What it Takes to Graduate From College

Students need emotional support and academic preparation

challenge
(Image: File)

(Image: File)

At the National Higher Education Summit, hosted by the National Urban League and USA Funds, an organization that has adopted “Completion with a Purpose” as the guiding principle for its philanthropy and investments, several panels addressed obstacles that derail student success.

[RELATED: Students Go to College, Graduate and Go Far With “Bottom Line”]

Discussing college completion and attainment on the panel of the same name were James Anderson, chancellor of Fayetteville State University, a historically black college; Carol Quillen, president of Davidson College; Neil Horikoshi, president and executive director, Asian and Pacific Islander American Scholarship Fund; Carrie L. Billy, president of the American Indian Education Consortium; Deborah Santiago, co-founder of Excelencia in Education; and Cheryl Smith, senior vice president of public policy and government at UNCF. The panel discussed college attainment and completion in light of the results of the Gallup-USA Funds research poll that had been presented at the summit earlier that same day.

Obstacles aplenty stand in the way of student success, the panelists agreed, including financial need, academic unpreparedness, and coming from a non-college-going culture. But solutions were also offered and discussed. Quillen said that Davidson admits students not only need-blind, it includes no loans in its financial aid packages. “That’s one way we’re making a contribution to the educational ecosystem,” she said, tacitly implying that more colleges could do the same (fewer than 100 schools exclude loans from their financial aid).

Billy noted, to a kind of sad hush in the room, that Native Americans were not included in the Gallup report, which had surveyed college graduates that identified as black, white, Asian, or Hispanic. She spoke of the need to look at the whole student in light of centuries of oppression and poverty, and said that American Indian students particularly need to have professors that value them and that tell them that they’re valued. So explicit, verbal affirmation is key for certain populations. The American Indian Education Consortium comprises 37 tribal colleges, which are considered place-based institutions. Thirteen offer four-year degrees, and five offer master’s degree programs.

Anderson asserted that STEM students need early research experiences, which can help retain them. Smith concurred, noting that the HBCU culture of connection, care, and experiential learning opportunities were strengths borne out in the Gallup research.

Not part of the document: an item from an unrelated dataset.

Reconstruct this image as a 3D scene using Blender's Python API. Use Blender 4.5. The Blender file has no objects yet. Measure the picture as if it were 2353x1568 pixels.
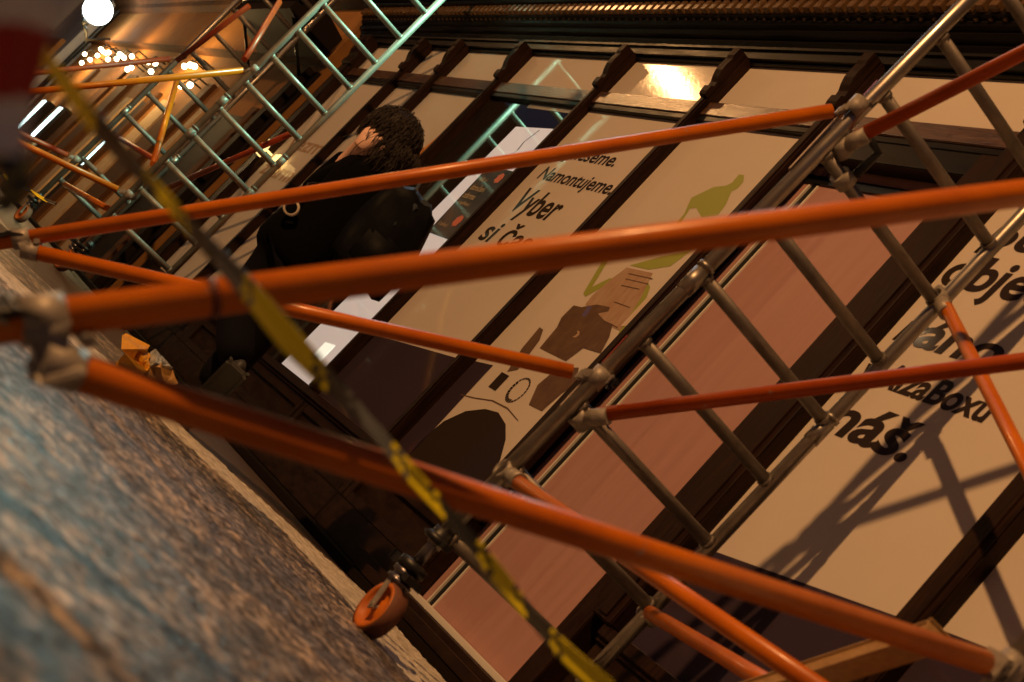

Santiago spoke to the need to examine graduates’ well-being (the Gallup poll surveyed five areas of well-being), and said there is a need to serve students, not just enroll them. She said the survey data needed to be contextualized further, and that it would be interesting to look at data of those who did not graduate: 33 million Americans begin college but never finish—what prevents them? “More students are attending part time, but part-time status is not correlated with graduation,” Santiago said.